Exercise> Reproduce all of the listing below without alteration.

══ Recorded information

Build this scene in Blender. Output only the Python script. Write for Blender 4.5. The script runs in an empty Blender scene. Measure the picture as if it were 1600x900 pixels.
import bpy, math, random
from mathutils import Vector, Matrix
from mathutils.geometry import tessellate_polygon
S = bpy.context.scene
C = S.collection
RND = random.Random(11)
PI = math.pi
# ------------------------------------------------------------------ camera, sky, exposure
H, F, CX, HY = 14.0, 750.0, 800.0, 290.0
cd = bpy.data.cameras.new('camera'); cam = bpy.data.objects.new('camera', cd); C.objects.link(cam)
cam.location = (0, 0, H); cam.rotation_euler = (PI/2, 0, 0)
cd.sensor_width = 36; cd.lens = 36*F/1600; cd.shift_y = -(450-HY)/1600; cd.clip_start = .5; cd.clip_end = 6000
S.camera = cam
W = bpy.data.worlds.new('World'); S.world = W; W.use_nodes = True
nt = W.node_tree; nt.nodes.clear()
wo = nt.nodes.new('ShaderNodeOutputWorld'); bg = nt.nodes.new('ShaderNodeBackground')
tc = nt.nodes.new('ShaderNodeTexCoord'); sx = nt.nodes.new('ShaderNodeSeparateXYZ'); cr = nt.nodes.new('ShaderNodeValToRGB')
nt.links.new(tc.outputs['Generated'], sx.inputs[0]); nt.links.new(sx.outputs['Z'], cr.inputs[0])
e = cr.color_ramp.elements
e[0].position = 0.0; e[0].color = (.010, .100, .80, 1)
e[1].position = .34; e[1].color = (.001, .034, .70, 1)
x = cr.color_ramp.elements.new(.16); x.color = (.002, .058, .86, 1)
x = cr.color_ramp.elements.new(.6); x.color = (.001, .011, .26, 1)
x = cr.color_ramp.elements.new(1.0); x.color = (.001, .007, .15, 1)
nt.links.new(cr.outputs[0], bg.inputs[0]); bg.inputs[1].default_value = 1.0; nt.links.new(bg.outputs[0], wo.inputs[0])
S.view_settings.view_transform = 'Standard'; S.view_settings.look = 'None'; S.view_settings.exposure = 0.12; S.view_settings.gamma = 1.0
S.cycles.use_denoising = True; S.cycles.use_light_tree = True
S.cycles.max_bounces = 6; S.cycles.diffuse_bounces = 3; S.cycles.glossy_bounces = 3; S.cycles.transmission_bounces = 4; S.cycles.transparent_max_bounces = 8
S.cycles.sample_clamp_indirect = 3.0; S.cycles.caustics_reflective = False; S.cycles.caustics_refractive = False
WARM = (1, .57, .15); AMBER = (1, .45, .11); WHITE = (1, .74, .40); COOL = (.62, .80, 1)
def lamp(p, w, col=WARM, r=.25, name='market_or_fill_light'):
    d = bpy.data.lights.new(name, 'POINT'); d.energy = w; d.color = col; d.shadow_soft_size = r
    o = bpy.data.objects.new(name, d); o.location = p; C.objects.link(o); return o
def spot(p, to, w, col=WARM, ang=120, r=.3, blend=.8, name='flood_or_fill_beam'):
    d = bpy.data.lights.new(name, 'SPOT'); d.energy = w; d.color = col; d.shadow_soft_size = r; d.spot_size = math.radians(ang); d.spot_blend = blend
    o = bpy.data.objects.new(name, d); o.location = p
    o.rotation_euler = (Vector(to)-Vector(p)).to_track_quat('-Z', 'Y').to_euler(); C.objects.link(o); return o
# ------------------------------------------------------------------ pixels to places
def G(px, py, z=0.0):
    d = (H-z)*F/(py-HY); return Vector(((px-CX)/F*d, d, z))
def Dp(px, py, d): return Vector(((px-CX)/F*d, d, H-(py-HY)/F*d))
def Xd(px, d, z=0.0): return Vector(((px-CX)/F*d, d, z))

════

Solution to the exercise>
Build this scene in Blender. Output only the Python script. Write for Blender 4.5. The script runs in an empty Blender scene. Measure the picture as if it were 1600x900 pixels.
import bpy, math, random
from mathutils import Vector, Matrix
from mathutils.geometry import tessellate_polygon
S = bpy.context.scene
C = S.collection
RND = random.Random(11)
PI = math.pi
# ------------------------------------------------------------------ camera, sky, exposure
H, F, CX, HY = 14.0, 750.0, 800.0, 290.0
cd = bpy.data.cameras.new('camera'); cam = bpy.data.objects.new('camera', cd); C.objects.link(cam)
cam.location = (0, 0, H); cam.rotation_euler = (PI/2, 0, 0)
cd.sensor_width = 36; cd.lens = 36*F/1600; cd.shift_y = -(450-HY)/1600; cd.clip_start = .5; cd.clip_end = 6000
S.camera = cam
W = bpy.data.worlds.new('World'); S.world = W; W.use_nodes = True
nt = W.node_tree; nt.nodes.clear()
wo = nt.nodes.new('ShaderNodeOutputWorld'); bg = nt.nodes.new('ShaderNodeBackground')
tc = nt.nodes.new('ShaderNodeTexCoord'); sx = nt.nodes.new('ShaderNodeSeparateXYZ'); cr = nt.nodes.new('ShaderNodeValToRGB')
nt.links.new(tc.outputs['Generated'], sx.inputs[0]); nt.links.new(sx.outputs['Z'], cr.inputs[0])
e = cr.color_ramp.elements
e[0].position = 0.0; e[0].color = (.010, .100, .80, 1)
e[1].position = .34; e[1].color = (.001, .034, .70, 1)
x = cr.color_ramp.elements.new(.16); x.color = (.002, .058, .86, 1)
x = cr.color_ramp.elements.new(.6); x.color = (.001, .011, .26, 1)
x = cr.color_ramp.elements.new(1.0); x.color = (.001, .007, .15, 1)
nt.links.new(cr.outputs[0], bg.inputs[0]); bg.inputs[1].default_value = 1.0; nt.links.new(bg.outputs[0], wo.inputs[0])
S.view_settings.view_transform = 'Standard'; S.view_settings.look = 'None'; S.view_settings.exposure = 0.12; S.view_settings.gamma = 1.0
S.cycles.use_denoising = True; S.cycles.use_light_tree = True
S.cycles.max_bounces = 6; S.cycles.diffuse_bounces = 3; S.cycles.glossy_bounces = 3; S.cycles.transmission_bounces = 4; S.cycles.transparent_max_bounces = 8
S.cycles.sample_clamp_indirect = 3.0; S.cycles.caustics_reflective = False; S.cycles.caustics_refractive = False
WARM = (1, .57, .15); AMBER = (1, .45, .11); WHITE = (1, .74, .40); COOL = (.62, .80, 1)
def lamp(p, w, col=WARM, r=.25, name='market_or_fill_light'):
    d = bpy.data.lights.new(name, 'POINT'); d.energy = w; d.color = col; d.shadow_soft_size = r
    o = bpy.data.objects.new(name, d); o.location = p; C.objects.link(o); return o
def spot(p, to, w, col=WARM, ang=120, r=.3, blend=.8, name='flood_or_fill_beam'):
    d = bpy.data.lights.new(name, 'SPOT'); d.energy = w; d.color = col; d.shadow_soft_size = r; d.spot_size = math.radians(ang); d.spot_blend = blend
    o = bpy.data.objects.new(name, d); o.location = p
    o.rotation_euler = (Vector(to)-Vector(p)).to_track_quat('-Z', 'Y').to_euler(); C.objects.link(o); return o
# ------------------------------------------------------------------ pixels to places
def G(px, py, z=0.0):
    d = (H-z)*F/(py-HY); return Vector(((px-CX)/F*d, d, z))
def Dp(px, py, d): return Vector(((px-CX)/F*d, d, H-(py-HY)/F*d))
def Xd(px, d, z=0.0): return Vector(((px-CX)/F*d, d, z))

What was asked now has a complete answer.